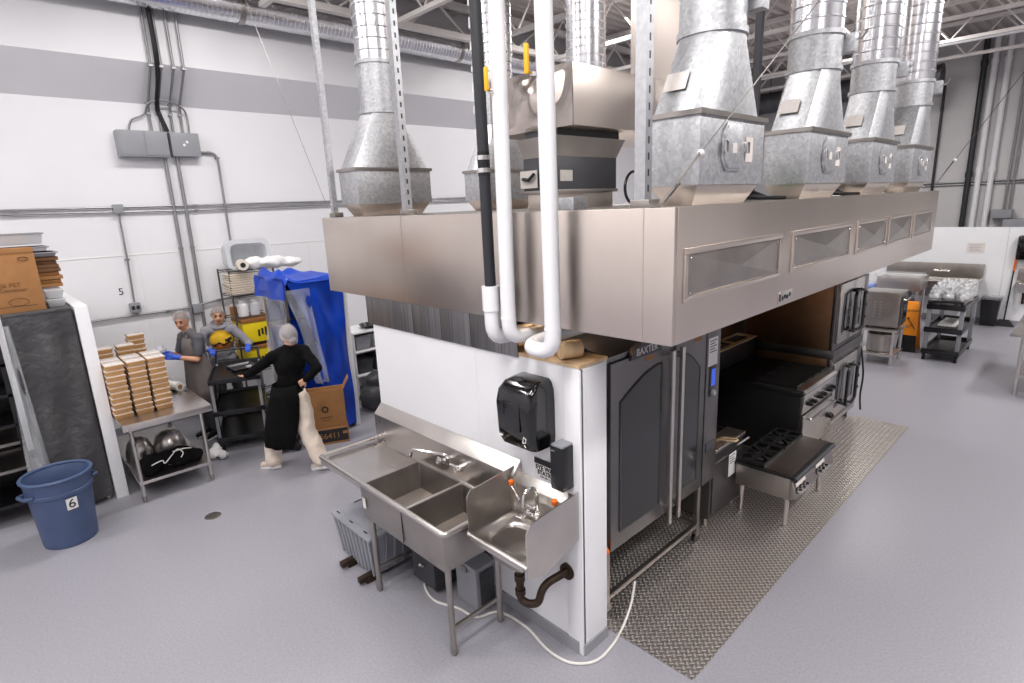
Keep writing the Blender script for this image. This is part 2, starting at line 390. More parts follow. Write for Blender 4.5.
# ---------------------------------------------------------------- exhaust hood
HX0, HX1, HY0, HY1, HZ0, HZ1 = -4.95, -1.389, 2.372, 8.05, 2.2, 2.86
t = thing('exhaust_hood', 'long brushed stainless island exhaust hood hanging over the cook line', 'exhaust hood', ((HX0+HX1)/2, HY0, HZ0))
part('near_panel', G().box(HX0, HX1, HY0, HY0+.03, HZ0, HZ1), M['hood'], t, .004)
part('side_panel', G().box(HX1-.03, HX1, HY0+.031, HY1, HZ0, HZ1), M['hood'], t, .004)
part('side_panel', G().box(HX0, HX0+.03, HY0+.031, HY1, HZ0, HZ1), M['hood'], t, .004)
part('far_panel', G().box(HX0+.03, HX1-.03, HY1-.03, HY1, HZ0, HZ1), M['hood'], t)
part('top_panel', G().box(HX0+.01, HX1-.01, HY0+.01, HY1-.01, HZ1-.02, HZ1), M['dsteel'], t)
for sx in (HX1-.17, -3.67): part('panel_seam', G().box(sx, sx+.005, HY0-.002, HY0, HZ0, HZ1), M['hood'], t)
fl = G()
for x0 in (-4.4, -2.5):
    fl.prism([(x0, 2.82), (x0+.35, 2.35), (x0+.38, 2.35), (x0+.05, 2.82)], 'y', 2.5, 7.9)
    fl.prism([(x0+.8, 2.82), (x0+.45, 2.35), (x0+.42, 2.35), (x0+.75, 2.82)], 'y', 2.5, 7.9)
part('grease_filter_bank', fl, M['dsteel'], t)
for (y0, y1) in ((2.46, 3.62), (3.79, 4.98), (5.12, 5.99), (6.05, 6.91), (6.98, 7.83)):
    fr = G()
    for (a, b, c, d) in ((y0, y1, 2.635, 2.665), (y0, y1, 2.40, 2.425), (y0, y0+.03, 2.425, 2.635), (y1-.03, y1, 2.425, 2.635)):
        fr.box(HX1, HX1+.012, a, b, c, d)
    f = part('vent_frame', fr, M['hood'], t, .003)
    z0, z1, X = 2.425, 2.635, HX1+.001; a, b = y0+.03, y1-.03; ym = (a+b)/2; zm = (z0+z1)/2
    pv = G().add([(X, a, z0), (X, b, z0), (X, b, z1), (X, a, z1), (X+.02, ym, zm)], [(0, 1, 4), (1, 2, 4), (2, 3, 4), (3, 0, 4), (3, 2, 1, 0)])
    part('vent_plate', pv, M['dsteel'], f, smooth=False)
    for yy in (a+.03, b-.03):
        for zz in (z0+.02, z1-.02): part('screw', G().ball((X+.006, yy, zz), .006, 8, 5), M['chrome'], f)
pl = part('name_plate', G().box(HX1, HX1+.005, 3.63, 3.86, 2.225, 2.29), M['steel'], t, .002)
for yy, zz, ww in ((3.70, 2.25, .022), (3.735, 2.258, .026), (3.775, 2.252, .03), (3.818, 2.262, .02)): part('printed_mark', G().box(HX1+.005, HX1+.007, yy-ww/2, yy+ww/2, zz-.012, zz+.012), M['ink'], pl)
part('plate_mark', G().box(HX1+.005, HX1+.007, 3.645, 3.668, 2.236, 2.278), M['ink'], pl)
sk = G()
for x0, x1 in ((-4.36, -3.66), (-3.655, -3.3), (-3.295, -2.96), (-2.955, -2.5)): sk.box(x0, x1, 2.40, 2.412, 1.955, 2.34)
solo('steel_skirt', sk, M['brush'], 'vertically brushed steel skirt panel between the white partition and the hood', 'panel', bev=.001)

# ---------------------------------------------------------------- exhaust duct stacks
def duct_stack(name, label, xc, y0, y1, wx, group, door=True, top=6.0, rr=.165, tz=(3.3, 3.72, 3.93), tags=True):
    yc = (y0+y1)/2; x0, x1 = xc-wx/2, xc+wx/2; zb = HZ1
    t = thing(name, label, 'exhaust duct', (xc, yc, zb), group)
    q = lambda m, z: [(x0+m, y0+m, z), (x1-m, y0+m, z), (x1-m, y1-m, z), (x0+m, y1-m, z)]
    part('collar', G().rings([q(.07, zb), q(.02, zb+.09), q(.02, zb+.1)]), M['hood'], t)
    b = part('plenum_box', G().rings([q(0, zb+.1), q(0, tz[0])]), M['galv'], t, .004, ang=20)
    part('box_flange', G().rings([q(-.015, tz[0]-.005), q(-.015, tz[0]+.02)]), M['dsteel'], t)
    n = 24; lo = []; hi = []
    for k in range(n):
        a = 2*PI*(k+.5)/n; c, s = math.cos(a), math.sin(a)
        m = max(abs(c), abs(s)); lo.append((xc+c/m*(wx/2-.005), yc+s/m*((y1-y0)/2-.005), tz[0]+.02)); hi.append((xc+c*rr, yc+s*rr, tz[1]))
    part('transition', G().rings([lo, hi]), M['galv'], t, ang=25)
    part('round_collar', G().tube([(xc, yc, tz[1]-.01), (xc, yc, tz[1]+.02), (xc, yc, tz[1]+.021), (xc, yc, tz[2]), (xc, yc, tz[2]+.001), (xc, yc, tz[2]+.03)], [rr+.012, rr+.012, rr, rr, rr+.012, rr+.012], 28), M['galv'], t)
    part('spiral_duct', spiral_duct((xc, yc, tz[2]+.03), (xc, yc, top), rr, .085), M['spiral'], t)
    if door:
        h = (tz[0]+zb+.1)/2+.02; hy, hz = .125, .12; pr = []
        for (sy, sz) in ((1, 1), (-1, 1), (-1, -1), (1, -1)):
            c1 = (yc-.02+sy*hy, h+sz*(hz-.05)); c2 = (yc-.02+sy*(hy-.045), h+sz*hz)
            pr += [c1, c2] if sy*sz > 0 else [c2, c1]
        d = part('access_door', G().prism(pr, 'x', x1, x1+.012), M['galv'], t, .004)
        pi = [((p[0]-yc+.02)*.9+yc-.02, (p[1]-h)*.9+h) for p in pr]
        part('door_panel', G().prism(pi, 'x', x1+.012, x1+.017), M['galv'], d, .003)
        part('door_latch', G().box(x1+.012, x1+.035, yc-.16, yc-.13, h-.03, h+.03), M['chrome'], d, .004)
        part('door_latch', G().box(x1+.012, x1+.035, yc+.09, yc+.12, h-.03, h+.03), M['chrome'], d, .004)
        part('door_label', G().box(x1+.017, x1+.0185, yc-.05, yc, h-.03, h+.02), M['tag'], d)
        part('tag', G().box(x1, x1+.003, yc+.135, yc+.225, h-.07, h+.06), M['tag'], t)
        c = xc+rr*.75
        part('damper_box', G().box(c, c+.09, yc+.1, yc+.18, tz[2]-.1, tz[2]+.02), M['galv'], t, .004)
        part('damper_lever', G().tube([(c+.09, yc+.14, tz[2]-.02), (c+.12, yc+.14, tz[2]-.02), (c+.14, yc+.17, tz[2]+.03)], .008, 6), M['chrome'], t)
    if tags:   # paper tag stuck on the near slope of the transition
        f = lambda u, v: Vector((xc-wx*.28+u*.16, y0+.004+(v*.28)*((y1-y0)/2-rr)/1.0-.006, tz[0]+.04+v*.28*(tz[1]-tz[0])+.04))
        z0, z1 = tz[0]+.13, tz[0]+.22; k = ((y1-y0)/2-rr)/(tz[1]-tz[0]-.02)
        yy = lambda z: y0+(z-tz[0]-.02)*k-.008
        tg = G(); xa, xb = xc-wx*.3, xc+wx*.12
        tg.rings([[(xa, yy(z0), z0), (xb, yy(z0), z0), (xb, yy(z1), z1), (xa, yy(z1), z1)], [(xa, yy(z0)-.003, z0), (xb, yy(z0)-.003, z0), (xb, yy(z1)-.003, z1), (xa, yy(z1)-.003, z1)]])
        part('tag', tg, M['tag'], t)
    return t
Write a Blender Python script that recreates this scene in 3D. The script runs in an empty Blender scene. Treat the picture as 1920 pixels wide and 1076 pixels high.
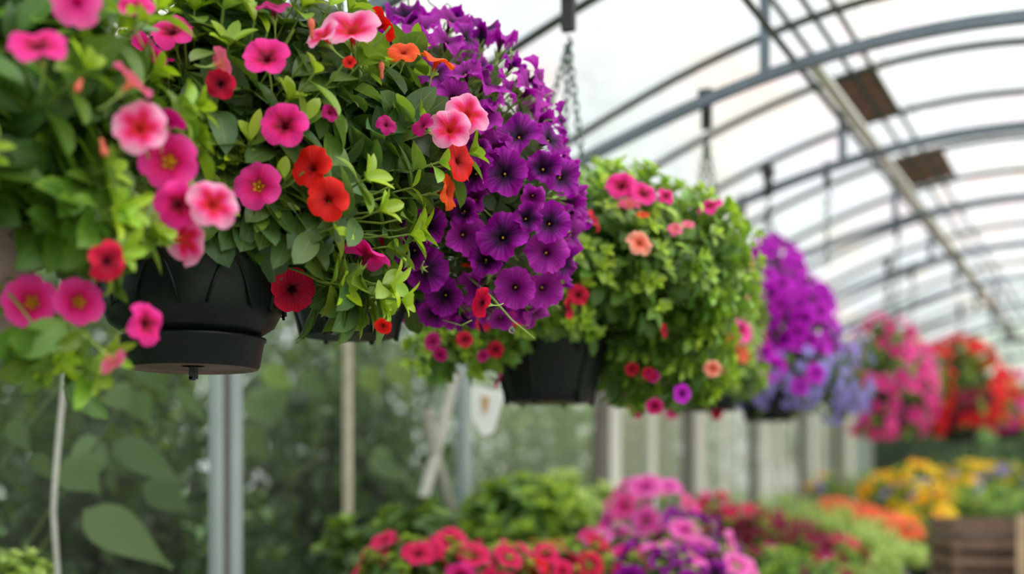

• **Exercise brief**: Go through the material and copy out every line with "Blender" in it.

• **Output**:
Keep writing the Blender script for this image. This is part 2, starting at line 390. More parts follow. Write for Blender 4.5.
Write a Blender Python script that recreates this scene in 3D. The script runs in an empty Blender scene. Treat the picture as 1920 pixels wide and 1076 pixels high.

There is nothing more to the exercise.